There are great ambitions to bind northern Germany and southern Scandinavia closer together economically. But a new analysis from the Kiel Institute for the World Economy points out that development is still hindered by border barriers, lack of cohesion in infrastructure, and a governance model where it is difficult to make joint decisions.
The analysis is about STRING, a political and administrative cooperation between regions and major cities around the southwestern part of the Baltic Sea. The cooperation includes, among others, Oslo, Gothenburg, Copenhagen, Hamburg, Schleswig-Holstein, and Region Zealand and was originally established to support the work on the fixed Fehmarn Belt link. Today, the goal is broader: to develop the area into a more cohesive, sustainable, and competitive growth region.
More obstacles
According to the report, the first major brake is national borders. They continue to create noticeable barriers to economic exchange in the region, especially between Denmark and Germany and between Sweden and Norway. For businesses, this means that geography is not the only friction. Rules, systems, and practices can make recruitment, collaboration, and trade more expensive and slower, even when markets are close to each other.

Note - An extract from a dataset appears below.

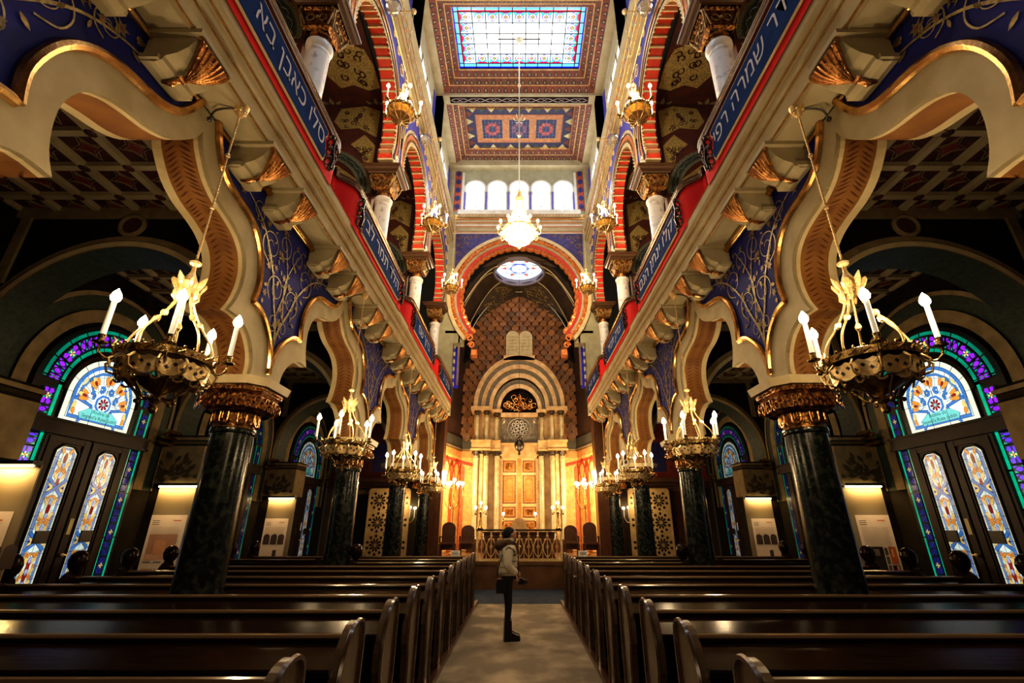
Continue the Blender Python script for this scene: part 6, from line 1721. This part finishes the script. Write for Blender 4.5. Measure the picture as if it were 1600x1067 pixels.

The second brake is the infrastructure, where the Fehmarn Belt connection is only one part of the equation. The analysis highlights that the connection can bring Scandinavia closer to Europe's economic centres, but the benefits depend on whether bottlenecks further up and down the system are also removed. Without better coherence in the north-south connections, Fehmarn risks becoming a strong single link in a chain that still has weak points.
The third brake concerns governance. For a new growth axis to function as a single market, the analysis suggests that more coordination in planning and investments is required. But in practice, this means that members must be willing to relinquish competencies, and that national levels must also shift some decision-making power. It is a heavy exercise in a structure that spans multiple countries.
At the same time, the broad circle of members makes cooperation more complex. Differences in interests, competencies, and resources can slow down the pace and make joint projects harder to prioritise and implement.